To prove its case, the EEOC hired an expert to show that the use of credit reports created and adverse impact upon African Americans. The problem was that the employer did not retain racial data on its applicants. So, the EEOC attempted through the expert to reconstruct the applicant pool. The court found that the expert’s process to reconstruct the pool was flawed and untested and was not an accepted process by the expert’s peer group. These are all classic Daubert issues. The court rejected his report under Daubert and the EEOC lost all evidence of adverse impact. The court then granted the employer summary judgment, dismissing the case. The court never reached whether there was adverse impact or if there was, whether the credit report was justified by business necessity. The court did note, in passing, that the EEOC requires the obtaining of credit reports for 84 out of 97 positions within the Commission.

In this case, the end user had created a matrix of sorts for what it was looking for, and if the case had gone further, such a limited and pointed review of relevant information within a credit report may have saved the use of this information for the employer. Thus like criminal records, a blanket policy, probably will not work. Here, the applicant was to work within the financial aid departments of several universities.

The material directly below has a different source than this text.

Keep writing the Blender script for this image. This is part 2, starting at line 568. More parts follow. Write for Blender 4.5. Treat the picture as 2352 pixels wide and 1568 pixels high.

In the past, there have been thefts and identity thefts by these employees. As such, background checks were established to minimize/eliminate such thefts. The employer looked at things such as: overdue child support, unpaid judgments, past due accounts over 60 days, current collections, tax liens, all which were over $2,000 as well as looking for garnishments and those without any credit history whatsoever. They were trying to see if the applicant was under any financial pressure that might tempt that person to steal. This of course, begs the question whether those under financial pressure are more likely to steal than those within the general population.